Tue, Dec 02, 2008

Opinion

Let the 'sun set' on payday lenders in state

Our view: The predatory practices of the burgeoning businesses in Arizona do far more harm than good
Tucson, Arizona | Published: 02.07.2006
Payday lenders are the vultures of the business world, hovering over consumers who are already at the edge of financial collapse. The industry thrives by exploiting consumers who are poor, down on their luck and financially unsophisticated.
The Arizona law that regulates payday lenders contains a "sunset" provision that will shut down all such businesses in four years.
The industry is lobbying the current session of the Legislature to abolish the sunset provision, and is finding a sympathetic audience, especially in the conservative House leadership.
The Legislature can better serve the consumers of this state by shutting down payday lenders, as the law envisioned, and shifting its perspective away from the perceived need to protect legal loansharking.
Payday lenders typically charge consumers roughly 450 percent interest, on an annualized basis.
Ironically, according to the industry's own statistics, more than 97 percent of the borrowers repay their loans on time, which makes us wonder why the mind-boggling interest exists at all.
If the borrowers can pay back the loans, there's no justifiable reason for charging such outrageous rates in the first place.
None, that is, except that the Legislature has in effect given them an exemption to the state's usury laws.
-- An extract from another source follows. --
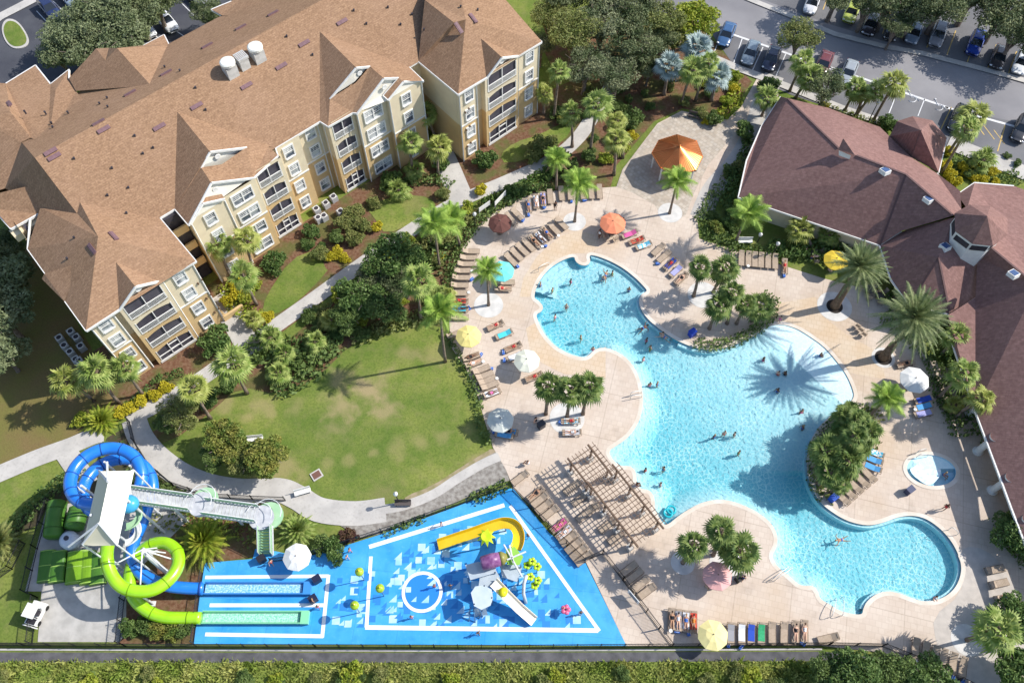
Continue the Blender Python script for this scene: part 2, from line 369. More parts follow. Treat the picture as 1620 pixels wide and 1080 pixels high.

You have to wonder why.
Some legislators would have us believe that payday lenders are providing a service to people who need short-term loans and can't qualify for them elsewhere.
But look at the industry's statistics. Only 3percent default on their loans and for them the loan is more a disservice than a service.
For those whose finances are already in tatters, predatory lenders offer a quick fix that too often leads to disastrous consequences. For those who default, interest and penalties go up quickly, and the hole gets deeper and deeper.
The Legislature would be performing a service to the state if it put as much effort into consumer education as it does into protecting such unscrupulous behavior.
There are practical as well as philosophical justifications for allowing the sunset provisions of Arizona law to remain in place.
Last March, two academic researchers published the results of a study of 15,000 payday lenders in 20 states, including Arizona.
Christopher Lewis Peterson, a law professor from the University of Florida, and Steven M. Graves, a geographer and mapping expert from California State University-Northridge, said payday lenders are targeting people in the military, and that can have serious consequences for Tucson.
"There is irrefutable geographic evidence demonstrating payday lenders are actively and aggressively targeting U.S. military personnel," the researchers wrote.
Star columnist Jim Kiser, who has covered the payday lender issue extensively, wrote about that study in July.
He also referred to one by the Tucson-based Southwest Center for Economic Integrity, which showed that some of the heaviest concentrations of the payday lenders were within three miles of Davis-Monthan Air Force Base.
You may ask, who cares? Evidently, an organization of local business and civic leaders called the Davis- Monthan 50 cares deeply. The D-M 50 exists to assure the Air Force base remains in Tucson.
Bruce L. Dusenberry, president-elect of the organization, told a forum on payday lending that his board voted unanimously that payday lenders should not just be regulated but abolished.
And the Department of Defense, it appears, also takes a dim view of these financial predators.
In an e-mail Monday, Graves, the California researcher, observed that the concerns of the D-M 50 are valid because the presence of payday lenders could play a role in the next round of base closures.
In Georgia, the Defense Department "stated to officials … that one of the issues they would consider when the base closure decision-making was made was 'quality of life issues' and they made it so clear to the legislature in Georgia that they basically outlawed payday lending in the state," Graves wrote.
Arizona does not need to be a haven for such opportunists. The Legislature should encourage payday lenders to go elsewhere.